_Task instructions_
Identify the lines that contain the string "Write" and copy all of them.

_Dataset content_

* start *

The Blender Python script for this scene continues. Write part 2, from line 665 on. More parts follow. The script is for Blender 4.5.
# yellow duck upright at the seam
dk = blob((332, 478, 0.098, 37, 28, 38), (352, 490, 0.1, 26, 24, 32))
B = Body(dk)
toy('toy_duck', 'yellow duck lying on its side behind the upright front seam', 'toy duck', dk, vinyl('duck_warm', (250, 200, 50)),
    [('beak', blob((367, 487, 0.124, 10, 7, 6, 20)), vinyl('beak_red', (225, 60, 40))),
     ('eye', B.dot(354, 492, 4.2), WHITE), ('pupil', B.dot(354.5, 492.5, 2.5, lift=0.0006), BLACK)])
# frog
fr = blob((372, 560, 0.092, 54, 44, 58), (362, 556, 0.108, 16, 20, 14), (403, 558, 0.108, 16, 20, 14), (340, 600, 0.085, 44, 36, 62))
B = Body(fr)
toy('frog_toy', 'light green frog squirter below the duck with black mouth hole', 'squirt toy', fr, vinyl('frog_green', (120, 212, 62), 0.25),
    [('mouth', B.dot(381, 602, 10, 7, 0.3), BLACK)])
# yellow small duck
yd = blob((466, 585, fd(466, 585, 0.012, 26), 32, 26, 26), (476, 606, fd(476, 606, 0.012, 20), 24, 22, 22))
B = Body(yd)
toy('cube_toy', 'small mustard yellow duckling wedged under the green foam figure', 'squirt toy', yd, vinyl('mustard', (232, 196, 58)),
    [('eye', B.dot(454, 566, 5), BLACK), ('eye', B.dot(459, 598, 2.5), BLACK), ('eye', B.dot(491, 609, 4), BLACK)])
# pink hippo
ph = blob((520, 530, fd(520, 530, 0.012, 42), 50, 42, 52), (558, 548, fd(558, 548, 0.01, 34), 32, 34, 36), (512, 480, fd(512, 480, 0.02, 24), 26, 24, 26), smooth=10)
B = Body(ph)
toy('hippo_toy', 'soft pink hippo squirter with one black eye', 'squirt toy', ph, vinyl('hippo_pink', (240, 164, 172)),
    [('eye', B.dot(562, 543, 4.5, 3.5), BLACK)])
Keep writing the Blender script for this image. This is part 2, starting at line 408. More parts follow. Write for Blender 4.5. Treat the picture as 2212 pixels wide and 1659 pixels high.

* end *

_Correct answer_
The Blender Python script for this scene continues. Write part 2, from line 665 on. More parts follow. The script is for Blender 4.5.
Keep writing the Blender script for this image. This is part 2, starting at line 408. More parts follow. Write for Blender 4.5. Treat the picture as 2212 pixels wide and 1659 pixels high.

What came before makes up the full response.